Seven of nine children in the Grotheer family reached their 50th anniversaries. Could it be that people who grow up in large families learn skills like compromising or sharing that make it more likely that they'll have enduring marriages when they get older?
Anita Creamer of the Sacramento Bee tells the story of Betty Grotheer, who married Lewis Pritten when she was 17 and he was 23. They are closing in on their 60th anniversary. Her sister Nancy married when she was 19 and they're on course to celebrate their 50th in a few weeks. They are reportedly among about 6 percent of couples who reach their golden anniversaries.
But why?
"A key reason, said University of Virginia sociologist Brad Wilcox, is that a greater proportion of older adults come from large families, born into an era when big families were the norm in American life — and research shows that having lots of siblings correlates with a lower statistical likelihood of divorce," Creamer writes.
Wilcox told her it could be that learning to share and live with the "exceptional stress of having all those different personalities to deal with" provides skills that allow couples to weather marital storms.
Ohio State researchers last summer published a study that found there's no such thing as too many brothers and sisters when it comes to marital longevity. Douglas Downey, a sociologist, and his colleagues found that being a singleton or having a couple of siblings didn't increase potential for long marriages, "but when you compare children from large families to those with only one child, there is a meaningful gap in the probability of divorce," he said in a written statement.

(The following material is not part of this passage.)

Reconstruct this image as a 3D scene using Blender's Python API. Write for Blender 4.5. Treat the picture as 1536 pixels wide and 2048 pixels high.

That study said each additional sibling one has, up to about seven, "reduces the likelihood of divorce by 2 percent." And that held true even after the researchers controlled for education, socioeconomics, family structure, race, age when they married, whether there were children, religious affiliations and more.
Perhaps it is a process of socialization. In an earlier study, Downey showed that kids with siblings were more likely to adapt to the other kids in kindergarten and play together nicely.
"Siblings fight with each other, they have conflicts, but they also figure out how to resolve those conflicts. That probably helps them deal with other children when they go to school,” he said in a news release for that research. That skill set might be helpful in times of marital conflict, as well.
Twenty years ago, psychologist John Gottman led a team of researchers on a quest to see if they could figure out why some couples divorce and others don't. According to Melanie Tannenbaum, writing on a Scientific American blog, they found four behaviors that predict divorce.
"Yes; in case the enormity of what I just said didn’t sink in quite yet, solely based on how often you notice four behaviors occurring in a single, 15-minute conversation, you can predict with 93 percent accuracy whether or not a couple will still be married 14 years from now," Tannenbaum wrote. The list, which Gottman and company called the "Four Horsemen of the Apocalypse," was simple: "contempt, criticism, stonewalling and defensiveness."
There's no shortage of advice on how to make a marriage last. Esquire magazine interviewed several "lifers" for their advice on going the distance. Among those asked was Paul Wexler, married 40 years. "Hilary tells me that women say that they need three husbands in their lifetimes. As a young woman, they need an adventurer. As a mother, they need a father to their children. And as an older woman, they need a companion, a steady type of guy. If you can fill those roles over the course of decades, you're in luck," he said.
Actor John Travolta told Closer magazine that having kids helps a marriage last, too.